A deck in Southwest Washington spends most of the year wet. Between our rainy season, morning dew, and the tree cover common on Clark County lots, a decking surface here rarely gets the multi-day dry stretches that decks in drier climates take for granted. That reality — not appearance alone — should drive the material decision.
None of the common decking materials are immune to moisture; each manages it differently, with different maintenance schedules, lifespans, and failure modes. This guide compares pressure-treated lumber, cedar, and composite/PVC decking specifically for our marine climate, plus the hardware and fastener choices that matter as much as the boards themselves.

Pressure-treated lumber
- Lowest material cost of the common decking options.
- Chemically treated for above-ground and ground-contact decay resistance.
- Widely available and easy to source replacement boards.
Trade-offs
- Needs regular cleaning and re-sealing to shed water effectively.
- Prone to checking, cupping, and splintering as it cycles wet and dry.
- Shortest realistic service life of the three without diligent maintenance.
Cedar
- Naturally decay- and insect-resistant heartwood, with a warmer look than treated lumber.
- Takes stain and oil finishes well for homeowners who want a wood look.

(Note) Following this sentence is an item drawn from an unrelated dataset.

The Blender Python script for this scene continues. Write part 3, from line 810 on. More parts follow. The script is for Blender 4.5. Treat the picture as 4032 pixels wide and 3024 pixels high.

- Lighter and easier to work with than many treated products.
Trade-offs
- Softer wood that dents and wears faster underfoot.
- Needs the same ongoing sealing and cleaning as treated lumber to resist our moisture.
- Higher material cost than standard pressure-treated boards.
Composite / capped-polymer decking
- Engineered to resist moisture absorption, so it doesn't rot, cup, or splinter like wood.
- No sealing or staining — cleaning is the extent of routine maintenance.
- Longer manufacturer warranties than any wood decking option.
Trade-offs
- Highest material cost up front.
- Can still develop surface mold or algae in shaded, damp spots without cleaning.
- Heavier than wood, which factors into framing design on some layouts.
The decking material gets the attention, but the fasteners and connectors underneath do the structural work — and in our climate, the wrong hardware fails long before the boards do. Every screw, joist hanger, and structural connector on a deck exposed to Pacific Northwest rain needs a corrosion-resistant rating suited to the wood treatment it's fastened to; mismatched or bargain-grade steel corrodes, stains the decking, and weakens connections well before the visible surface shows any wear.
Ledger flashing, post bases that keep wood off standing water, and joist tape that seals the tops of framing members from trapped moisture are the details that separate a deck built for a dry climate from one built for ours. None of it is visible once the project is finished, which is exactly why it's worth confirming before the boards go down.
This is also where we see the most corner-cutting on lower-bid deck proposals — hardware and flashing details rarely show up on a materials list the way decking boards do, so a bid that looks competitive on price can be quietly skipping the connections that actually determine how long the structure lasts in our climate. We include hardware and flashing specifics in every written proposal so there's nothing hidden in the comparison.
A deck's exposure matters as much as its material. North-facing decks and any surface shaded by mature trees — common across wooded Clark County lots — dry out far more slowly after rain than a sun-exposed south or west deck, which means more moss, algae, and surface mildew regardless of what the boards are made of.
Composite decking resists rot in those conditions but still needs periodic cleaning to keep organic growth from making the surface slick. Wood decking in heavy shade needs a more aggressive cleaning and resealing schedule than the same product in full sun. If your lot is heavily treed, that's worth factoring into the material decision up front, not discovering after the first slippery winter.
Gap spacing between boards also plays into how well a deck sheds water and debris in a heavily treed yard. Boards spaced too tightly trap falling leaves and needles between them, holding moisture against the joists below even after the surface itself looks dry. We size board spacing with your lot's actual tree cover in mind, not a one-size-fits-all default.
A shaded, north-facing deck and a sun-exposed deck of the same material can need very different maintenance schedules in Southwest Washington — we factor your lot's actual exposure into the material recommendation, not just the floor plan.